People tend not too have the insight about how basic mechanics works in this game nor their own contributions to the team, so any form of help, especially written where you cannot infer a tone, will just come across as an attack on them.
No, but you are showing us that you are not really willing to improve the game by your means.
Going to the forums to complain about others is easy.
But you just said Fatshark should do something about it. Instead of trying to make the game better for other by yourself.
To follow up on my previous post, I do want to acknowledge there’s definitely more the game can do, there’s a tutorial on basic mechanics, but it’s boring AF and doesn’t give you any way to actually practice anything outside of a mission. If I want to learn a Spawn’s attack patterns and how to dodge them effectively and consistently for example, that takes a significant number of runs, far more than it takes to just level a character to 30. I can go into the Psykanum and practice landing headshots, but not avoiding them. IIRC the tutorial doesn’t even cover how stuff like ammo and health packs work (e.g. ammo pack has 4 charges period that restores all ammo to a character, health pack has set amount of health it can restore to the party in total). It’s even worse as far as explanations of mechanics and items, you often need to go to third parties running their own analysis to understand how things like Power, Finesse, Rending, Cleave, etc work and interact.

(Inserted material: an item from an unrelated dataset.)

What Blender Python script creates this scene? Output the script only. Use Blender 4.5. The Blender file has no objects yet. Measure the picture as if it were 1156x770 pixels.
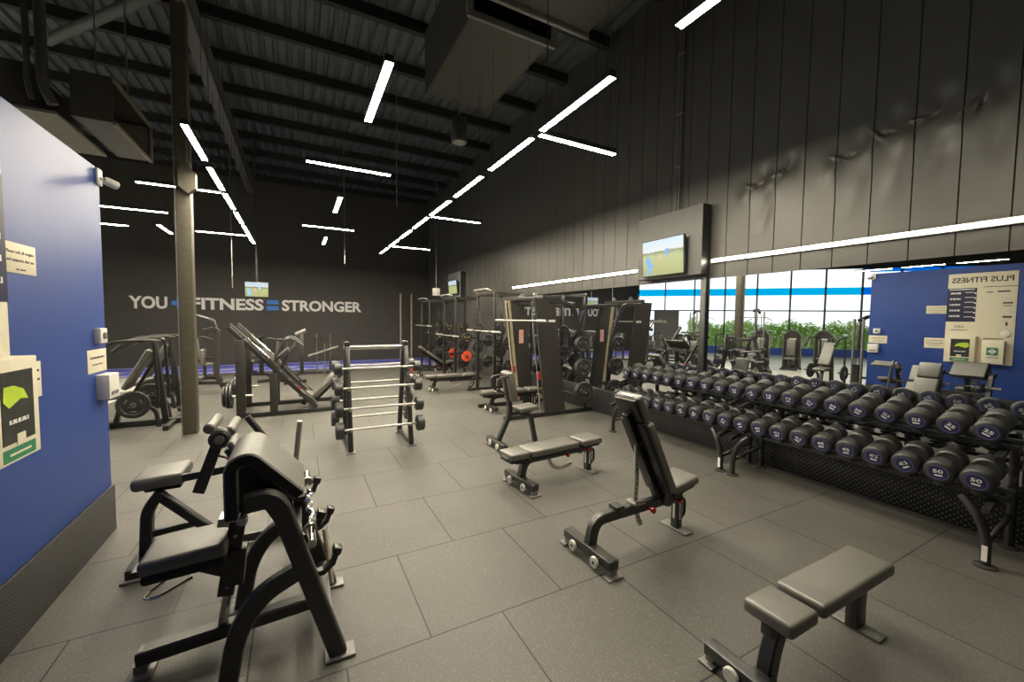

Adding some interactivity to the Psykanum and some additional mechanics explanation would go a long way. You’re still always going to have idiots and players that don’t bother, but for those that want to learn, there’s a lot more the game could do. That’s not a situation unique to this game, many big live-service games have similar issues (good luck learning armor mechanics and overmatch/autobounce/etc in World of Warships from just what’s available in-game), but it’s definitely a frustrating trying to learn mechanics from what’s available in-game.
All that said, gatekeeping content isn’t a great solution, and doesn’t fit either the lore or game design ethos. But definitely more training and explanation content is needed.